I've found plenty of folks on Instagram likewise brewing up Chinese tea in their own way, and finding local connections. Sometimes we are all steeping the same teas! Through a mutual admiration of photos, I discovered a blogger ysaurella_thevangeliste and hence meandered onto
"her" blog. Here I find a tea head writing in French and brewing up every single tea, regardless of type, western-style either in a large Bonjour glass teapot or western-style in a sieved tetsubin. Other tea nerds elsewhere brew the same exact teas using a tiny gaiwan, or a Yixing teapot. Another person uses a stoneware tea pot from a thrift shop and decorates the tea table with little painted statues or pieces of patterned cloth. Very often my friends seem to brew up the same tea on the same day, without anyone consulting anybody else ahead of time. And no one person uses the same equipment and nobody brews the same as anyone else.
Wapatoolie is one of those American words, and you might have noticed I eschew terms like huigan and umami and terroir. I'm not a Tea Sommelier and nobody is gonna pay me for my tea knowledge, such as it is. I stick tea in my Midwest farm crocks, and use unplugged fridges that don't work. We sneak tea in through the porch window to hide it from the kids. We brew up the Naka in Starbucks travel mugs and store shou under the bed. Puerh samples go into Tupperware and Ziploc. Oolong finds its way into family reunions for the first time in the family history. The purists can try and keep the Objectivist Puerh universe intact, and the vendors complain how we westerners talk about tea more than we buy.

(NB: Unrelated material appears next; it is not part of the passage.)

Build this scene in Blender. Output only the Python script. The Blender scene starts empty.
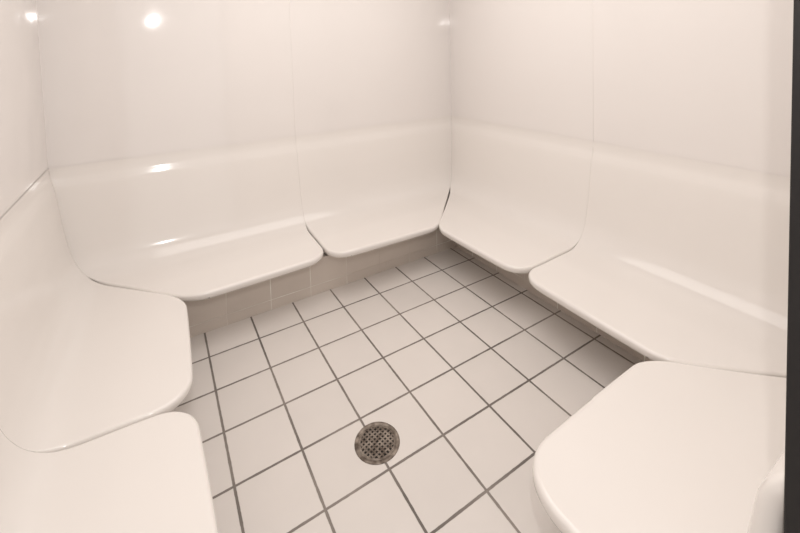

But they are missing the real picture that I'm seeing. We need to talk to find the words to describe puerh and oolong tea in American English. People are trying things, connecting to tea in ways that are meaningful to them, Relative to where they live. The vendor that will win out in the end is the one who has it in stock when the craze hits because the teen kids are drinking puerh now, and the real big day of tea is coming. You know what is going to happen eventually anyway in America once the Champagne gets dumped into the Wapatoolie. That's right. It goes into a Fruit Jar. Then a Hank Williams writes a song and soon enough everybody sings it at a wedding. Nowadays it's people like the hip hoppers who are giving us new words. And we like it. Amerika hasn't done its thang to the shang just yet, but it will.
Give us time, we're just getting started.